In de loop van de geschiedenis is Kinshasa, vandaag een metropool met 17 miljoen inwoners en een van de knooppunten van de wereldhandel, opgebouwd in opeenvolgende lagen. De eerste sporen van menselijke bewoning langs de rivier dateren van rond het jaar 500. De moderne stad ontwikkelde zich vanaf 1881 met de komst van Belgische kolonialen die grootschalige plannen oplegden voor stadsontwikkeling. De koloniale stad was sterk gesegregeerd en werd opgebouwd rond brede lanen, spoorwegen en parken waarin administratieve gebouwen waren ondergebracht. De kolonisten legden het dambordpatroon op en na 1960 werden verschillende masterplannen voorgesteld. Toch bleef Kinshasa organisch groeien en wordt de stad nog steeds gekenmerkt door zelfgebouwde constructies en een informele architectuur.
Met zowel originele werken als archiefdocumenten biedt Kinshasa (N)tóngá een intieme kijk op de Congolese hoofdstad, haar bewoners, patrimonium en toekomstbeelden. Archieffoto’s die teruggaan tot de 19de eeuw traceren inheemse gewoonten en herinneren aan de wortels van Kinshasa. Modernistische utopieën en het koloniale verleden worden gedocumenteerd in het werk van Magloire Mpaka Banona en in vraag gesteld in werken zoals de performance Leopoldville Mourning van Prisca Tankwey en The Tower: A Concrete Utopia, een film van Sammy Baloji en Filip De Boeck. Naast die artistieke dimensie bevat de tentoonstelling ook archieven van de Italiaanse architect Eugène Palumbo en zijn Congolese vennoot Fernand Tala N’Gai. Ze werkten in de jaren ’70 onder Mobutu Sese Seko, de eerste president van de Democratische Republiek Congo die van 1965 tot 1997 een terugkeer naar "authenticiteit" in de cultuur propageerde. Het werk van Palumbo, dat een veelheid aan publieke en privéprojecten omvat, lag nog steeds in de lijn van de modernistische principes maar probeerde tegelijk die nieuwe “authentieke” cultuur te belichamen.

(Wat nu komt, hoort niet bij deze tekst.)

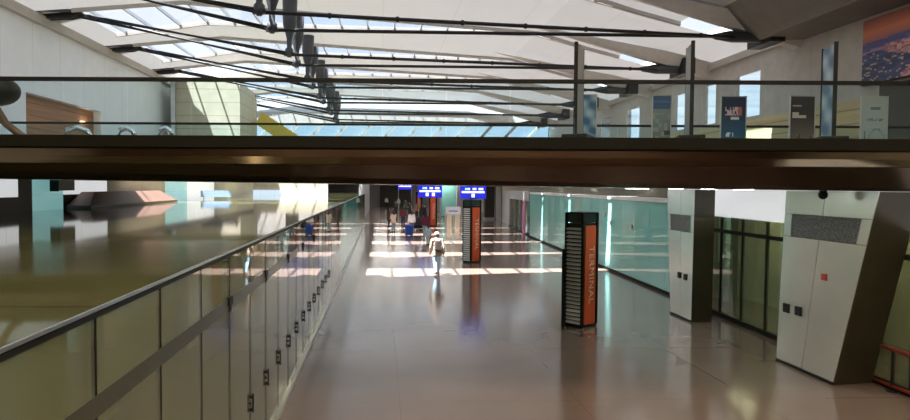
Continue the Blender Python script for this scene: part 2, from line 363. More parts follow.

Kunstenaars in de tentoonstelling: Bianca Baldi, Sammy Baloji, Filip De Boeck, Pume Bylex, Dirk Dumon en Mweze Dieudonné Ngangura, Azgard Itambo, Godelive Kasangati, Kongo Astronauts, Eric Androa Mindre Kolo, Gosette Lubondo, Yannos Majestikos, Mega Mingiedi, Magloire Mpaka Banona, Eugène Palumbo & Fernand Tala N’Gai, Isaac Sahani, Tankila Studio, Prisca Tankwey
De tentoonstelling gecureerd door Estelle Lecaille en Aude Tournaye (Twenty Nine Studio) in samenwerking met KANAL-Centre Pompidou is opgebouwd rond een scenografie ontworpen door Traumnovelle die, door de gebruikte materialen, de esthetiek van een stad in wording oproept. Kinshasa (N)tóngá: stof voor de toekomst opent op 23 september in K1. Het paviljoen aan de overkant van het water wordt in de aanloop naar de opening van KANAL een tijdelijke plek voor allerlei activiteiten.
In maart 2022 was Kinshasa (N)tóngá: stof voor de toekomst al te zien in de Academie voor Schone Kunsten in Kinshasa. De tentoonstelling kadert in Living Traces, een project dat de brug slaat tussen Brussel en Kinshasa, geïnitieerd door KANAL-Centre Pompidou en haar partners.